Impossible. He cannot really believe all those things. No, no.
But if he does? Where does that leave us?
AVI GABBAY is the new leader of the Israeli Labor Party. Until recently, he was a founding member of a moderate right-wing party, Kulanu ("We all"). Without ever being elected to the Knesset, he served as a junior minister. He resigned when Avigdor Lieberman, considered by many as a semi-fascist (and the "semi" is far from certain), was allowed to join the government as Minister of Defense, the second most important post.
In a bold move, Gabbay left Kulanu and joined the Labor Party (also known as "the Zionist Camp") and was soon elected its chairman. However, he did not become the official "Leader of the Opposition," because he was not a member of the Knesset. (The formal title remained with his predecessor, the very nice but rather insignificant Yitzhak Herzog.)
One of Gabbay's outstanding qualities is the fact that he is "Oriental," an Eastern Jew. He is the seventh of eight children in a family that immigrated from Morocco in 1964, just three years before his birth.
This is very important. The Labor Party is decried as "Western" (or Ashkenazi), the party of the social elites, estranged from the mass of the Orientals. It must overcome this characterization if it ever wants to attain power again.

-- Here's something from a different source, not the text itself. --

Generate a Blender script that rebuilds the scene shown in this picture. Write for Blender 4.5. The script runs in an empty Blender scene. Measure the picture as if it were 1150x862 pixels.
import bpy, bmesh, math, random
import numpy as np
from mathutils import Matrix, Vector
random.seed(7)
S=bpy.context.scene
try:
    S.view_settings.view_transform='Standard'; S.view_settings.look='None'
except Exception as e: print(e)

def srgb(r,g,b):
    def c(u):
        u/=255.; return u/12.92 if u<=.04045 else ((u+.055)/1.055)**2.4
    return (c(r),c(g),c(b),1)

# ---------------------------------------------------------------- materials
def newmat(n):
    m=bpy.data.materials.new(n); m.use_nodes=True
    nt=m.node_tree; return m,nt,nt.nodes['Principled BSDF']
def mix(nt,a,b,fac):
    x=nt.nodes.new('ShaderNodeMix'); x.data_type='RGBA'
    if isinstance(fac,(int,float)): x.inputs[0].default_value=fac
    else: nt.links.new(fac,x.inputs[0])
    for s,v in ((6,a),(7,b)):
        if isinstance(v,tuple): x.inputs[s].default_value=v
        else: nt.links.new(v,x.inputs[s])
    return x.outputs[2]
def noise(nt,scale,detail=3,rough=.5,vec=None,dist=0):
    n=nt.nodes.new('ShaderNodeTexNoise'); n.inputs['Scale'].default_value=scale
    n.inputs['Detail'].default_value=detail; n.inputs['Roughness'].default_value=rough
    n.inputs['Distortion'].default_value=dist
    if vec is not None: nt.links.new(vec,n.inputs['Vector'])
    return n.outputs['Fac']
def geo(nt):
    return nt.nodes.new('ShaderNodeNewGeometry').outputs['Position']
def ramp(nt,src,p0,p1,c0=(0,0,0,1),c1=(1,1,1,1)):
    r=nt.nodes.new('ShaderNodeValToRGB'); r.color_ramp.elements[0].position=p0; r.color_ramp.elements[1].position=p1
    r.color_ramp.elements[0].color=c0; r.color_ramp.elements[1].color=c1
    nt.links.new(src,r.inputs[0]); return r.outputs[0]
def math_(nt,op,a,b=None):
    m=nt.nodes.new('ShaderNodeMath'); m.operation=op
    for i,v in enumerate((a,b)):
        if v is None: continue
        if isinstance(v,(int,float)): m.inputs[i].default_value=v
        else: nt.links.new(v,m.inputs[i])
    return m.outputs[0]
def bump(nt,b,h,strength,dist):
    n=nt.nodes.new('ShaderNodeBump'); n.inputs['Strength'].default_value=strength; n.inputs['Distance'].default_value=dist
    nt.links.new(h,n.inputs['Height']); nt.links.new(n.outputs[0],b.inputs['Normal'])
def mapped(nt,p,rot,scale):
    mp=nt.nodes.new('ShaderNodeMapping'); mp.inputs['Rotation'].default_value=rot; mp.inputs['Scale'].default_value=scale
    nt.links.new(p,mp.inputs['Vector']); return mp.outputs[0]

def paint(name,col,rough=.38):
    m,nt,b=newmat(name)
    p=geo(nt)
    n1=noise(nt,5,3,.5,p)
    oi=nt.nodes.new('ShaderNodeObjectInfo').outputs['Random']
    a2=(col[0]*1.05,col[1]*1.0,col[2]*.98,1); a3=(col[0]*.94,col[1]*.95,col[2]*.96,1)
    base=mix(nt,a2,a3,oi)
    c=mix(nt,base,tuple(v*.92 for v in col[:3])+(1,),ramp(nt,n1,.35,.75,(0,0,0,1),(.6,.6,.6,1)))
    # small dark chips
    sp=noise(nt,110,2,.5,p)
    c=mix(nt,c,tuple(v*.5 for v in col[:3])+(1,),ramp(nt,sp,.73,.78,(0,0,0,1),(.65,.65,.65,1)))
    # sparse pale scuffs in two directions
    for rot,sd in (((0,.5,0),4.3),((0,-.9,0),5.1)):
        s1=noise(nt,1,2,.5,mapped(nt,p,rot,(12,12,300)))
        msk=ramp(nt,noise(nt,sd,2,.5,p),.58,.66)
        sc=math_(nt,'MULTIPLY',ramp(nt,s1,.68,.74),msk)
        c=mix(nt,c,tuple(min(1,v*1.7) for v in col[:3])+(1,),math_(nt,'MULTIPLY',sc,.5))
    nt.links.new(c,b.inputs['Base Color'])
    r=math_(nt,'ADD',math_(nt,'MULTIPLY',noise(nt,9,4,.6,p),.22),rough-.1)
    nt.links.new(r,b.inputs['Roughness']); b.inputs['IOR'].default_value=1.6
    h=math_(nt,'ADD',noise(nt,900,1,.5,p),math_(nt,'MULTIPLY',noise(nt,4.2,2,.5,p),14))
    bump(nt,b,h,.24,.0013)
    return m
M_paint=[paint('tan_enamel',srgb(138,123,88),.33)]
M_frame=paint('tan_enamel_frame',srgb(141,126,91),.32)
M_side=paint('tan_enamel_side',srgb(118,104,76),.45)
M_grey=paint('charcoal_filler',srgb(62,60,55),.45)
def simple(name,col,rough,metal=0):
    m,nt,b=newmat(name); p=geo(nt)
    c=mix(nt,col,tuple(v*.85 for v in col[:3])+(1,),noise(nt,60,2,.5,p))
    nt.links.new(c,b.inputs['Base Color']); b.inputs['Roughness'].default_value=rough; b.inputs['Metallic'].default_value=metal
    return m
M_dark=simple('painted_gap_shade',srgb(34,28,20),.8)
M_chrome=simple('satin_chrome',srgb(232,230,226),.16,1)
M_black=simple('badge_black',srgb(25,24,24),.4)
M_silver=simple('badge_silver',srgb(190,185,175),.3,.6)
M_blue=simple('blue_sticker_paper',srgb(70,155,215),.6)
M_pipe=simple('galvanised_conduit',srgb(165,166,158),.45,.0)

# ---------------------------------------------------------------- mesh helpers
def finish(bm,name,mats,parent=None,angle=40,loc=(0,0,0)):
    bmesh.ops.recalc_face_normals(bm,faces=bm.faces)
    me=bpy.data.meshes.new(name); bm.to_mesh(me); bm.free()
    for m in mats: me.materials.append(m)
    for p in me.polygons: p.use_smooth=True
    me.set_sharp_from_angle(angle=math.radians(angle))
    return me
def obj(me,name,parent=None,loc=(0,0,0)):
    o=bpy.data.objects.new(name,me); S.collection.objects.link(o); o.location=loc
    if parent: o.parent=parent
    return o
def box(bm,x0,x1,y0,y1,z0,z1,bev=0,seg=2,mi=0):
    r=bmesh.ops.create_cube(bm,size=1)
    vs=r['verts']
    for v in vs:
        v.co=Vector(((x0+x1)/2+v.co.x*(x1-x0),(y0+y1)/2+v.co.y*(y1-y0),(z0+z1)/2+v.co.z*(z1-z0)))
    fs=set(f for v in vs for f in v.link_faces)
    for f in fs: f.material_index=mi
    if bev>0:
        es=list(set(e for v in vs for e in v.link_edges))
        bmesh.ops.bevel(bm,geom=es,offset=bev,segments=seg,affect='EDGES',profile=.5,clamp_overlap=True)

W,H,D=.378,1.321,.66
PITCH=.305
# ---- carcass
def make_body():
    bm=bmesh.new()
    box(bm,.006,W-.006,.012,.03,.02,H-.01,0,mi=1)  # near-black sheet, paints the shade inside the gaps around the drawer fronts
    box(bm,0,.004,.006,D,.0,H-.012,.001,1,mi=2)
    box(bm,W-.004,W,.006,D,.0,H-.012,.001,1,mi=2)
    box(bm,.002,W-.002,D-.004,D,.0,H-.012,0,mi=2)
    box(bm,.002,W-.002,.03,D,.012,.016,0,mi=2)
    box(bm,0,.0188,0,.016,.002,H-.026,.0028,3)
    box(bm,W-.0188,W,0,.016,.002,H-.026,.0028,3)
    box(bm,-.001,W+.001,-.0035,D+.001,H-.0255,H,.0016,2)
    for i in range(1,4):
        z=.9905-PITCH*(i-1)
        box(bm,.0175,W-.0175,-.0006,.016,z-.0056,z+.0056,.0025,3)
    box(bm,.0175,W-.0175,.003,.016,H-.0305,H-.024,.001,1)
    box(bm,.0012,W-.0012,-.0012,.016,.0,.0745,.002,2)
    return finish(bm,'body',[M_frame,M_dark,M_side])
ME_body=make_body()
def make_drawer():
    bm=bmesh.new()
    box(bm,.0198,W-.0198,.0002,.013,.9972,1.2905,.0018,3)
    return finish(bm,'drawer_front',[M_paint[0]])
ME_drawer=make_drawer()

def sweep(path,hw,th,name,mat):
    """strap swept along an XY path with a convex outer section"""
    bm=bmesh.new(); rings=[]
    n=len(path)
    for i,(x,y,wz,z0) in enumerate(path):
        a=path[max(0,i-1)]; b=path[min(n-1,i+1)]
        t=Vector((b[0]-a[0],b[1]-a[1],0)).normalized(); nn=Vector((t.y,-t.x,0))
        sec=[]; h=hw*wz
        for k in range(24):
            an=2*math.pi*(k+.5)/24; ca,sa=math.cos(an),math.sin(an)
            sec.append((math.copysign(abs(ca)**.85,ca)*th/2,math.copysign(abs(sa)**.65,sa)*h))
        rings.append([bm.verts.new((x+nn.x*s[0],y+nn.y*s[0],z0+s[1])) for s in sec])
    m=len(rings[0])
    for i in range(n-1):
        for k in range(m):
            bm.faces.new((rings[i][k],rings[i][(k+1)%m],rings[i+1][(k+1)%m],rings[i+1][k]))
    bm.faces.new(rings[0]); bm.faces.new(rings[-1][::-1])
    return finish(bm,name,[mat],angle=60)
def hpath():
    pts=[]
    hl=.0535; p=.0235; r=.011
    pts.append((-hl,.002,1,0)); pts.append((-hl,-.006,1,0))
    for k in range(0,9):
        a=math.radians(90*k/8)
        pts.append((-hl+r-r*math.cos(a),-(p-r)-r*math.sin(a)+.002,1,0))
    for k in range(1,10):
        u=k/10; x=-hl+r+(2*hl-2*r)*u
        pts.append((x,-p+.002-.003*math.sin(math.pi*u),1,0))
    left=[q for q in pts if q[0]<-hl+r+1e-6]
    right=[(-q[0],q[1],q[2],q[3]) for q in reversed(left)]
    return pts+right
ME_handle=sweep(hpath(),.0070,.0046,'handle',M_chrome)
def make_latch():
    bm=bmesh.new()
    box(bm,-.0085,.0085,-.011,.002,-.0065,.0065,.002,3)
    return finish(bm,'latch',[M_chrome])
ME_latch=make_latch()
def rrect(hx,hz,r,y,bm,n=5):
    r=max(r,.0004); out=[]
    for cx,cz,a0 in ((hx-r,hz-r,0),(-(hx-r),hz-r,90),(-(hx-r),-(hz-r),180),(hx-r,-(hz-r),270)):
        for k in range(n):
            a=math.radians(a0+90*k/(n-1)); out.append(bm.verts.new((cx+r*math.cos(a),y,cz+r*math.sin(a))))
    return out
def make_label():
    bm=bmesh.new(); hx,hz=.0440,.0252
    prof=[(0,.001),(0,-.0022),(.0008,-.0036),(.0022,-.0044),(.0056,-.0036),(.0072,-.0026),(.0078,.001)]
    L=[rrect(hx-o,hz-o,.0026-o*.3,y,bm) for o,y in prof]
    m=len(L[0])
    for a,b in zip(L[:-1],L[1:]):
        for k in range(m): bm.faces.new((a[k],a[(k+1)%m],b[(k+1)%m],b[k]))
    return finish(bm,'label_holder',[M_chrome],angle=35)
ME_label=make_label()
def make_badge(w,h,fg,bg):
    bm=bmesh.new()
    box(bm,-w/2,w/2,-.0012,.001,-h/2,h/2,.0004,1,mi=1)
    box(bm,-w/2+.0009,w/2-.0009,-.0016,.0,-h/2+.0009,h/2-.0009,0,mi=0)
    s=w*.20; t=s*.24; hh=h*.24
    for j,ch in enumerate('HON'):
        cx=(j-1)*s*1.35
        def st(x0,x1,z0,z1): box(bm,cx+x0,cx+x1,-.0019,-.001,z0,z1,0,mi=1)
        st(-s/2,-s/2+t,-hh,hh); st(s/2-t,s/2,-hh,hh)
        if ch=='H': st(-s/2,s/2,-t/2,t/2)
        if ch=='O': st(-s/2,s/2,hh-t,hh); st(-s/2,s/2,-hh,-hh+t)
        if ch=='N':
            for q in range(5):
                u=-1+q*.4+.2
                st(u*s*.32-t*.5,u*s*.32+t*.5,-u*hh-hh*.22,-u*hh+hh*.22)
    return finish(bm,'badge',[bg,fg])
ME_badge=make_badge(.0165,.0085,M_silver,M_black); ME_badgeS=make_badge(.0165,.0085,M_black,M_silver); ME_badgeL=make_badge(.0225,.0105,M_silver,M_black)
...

In the Likud Party, the situation is the exact opposite. The mass of Likud voters are Orientals, but Binyamin Netanyahu is as Ashkenazi as you can get. The Orientals adore him, as they have never adored any Oriental leader.
BUT GABBAY'S origin is not his only attribute. From his humble beginnings he climbed the heights of economic success. He became the CEO of one of Israel's most important corporations, amassing a personal fortune on the way.
He is not a charismatic leader, not a person to arouse the masses. Indeed, his face is easily forgotten. But he took with him from the business world a sound, logical way of thinking. In politics, logic is a rare commodity. It can be obstructive.
The question now is: where does logic take him?
DURING HIS few months as leader of the Labor Party, Gabbay has deeply shocked many party members. Shocked them to the core.
About once a week, usually on Shabbat, Gabbay lets loose a statement that seemingly contradicts everything the party has stood for during its more than 100 years of existence.
He once declared that peace does not mean that any of the many dozens of settlements in the occupied territories must be removed. Until then, the party line was that only the "settlement blocs" -- located hard on the Green line - could remain, within the framework of an agreed exchange of territories, and that all the others must be removed. Gabbay's announcement caused quite a stir, since it probably makes the "Two-State solution" impossible.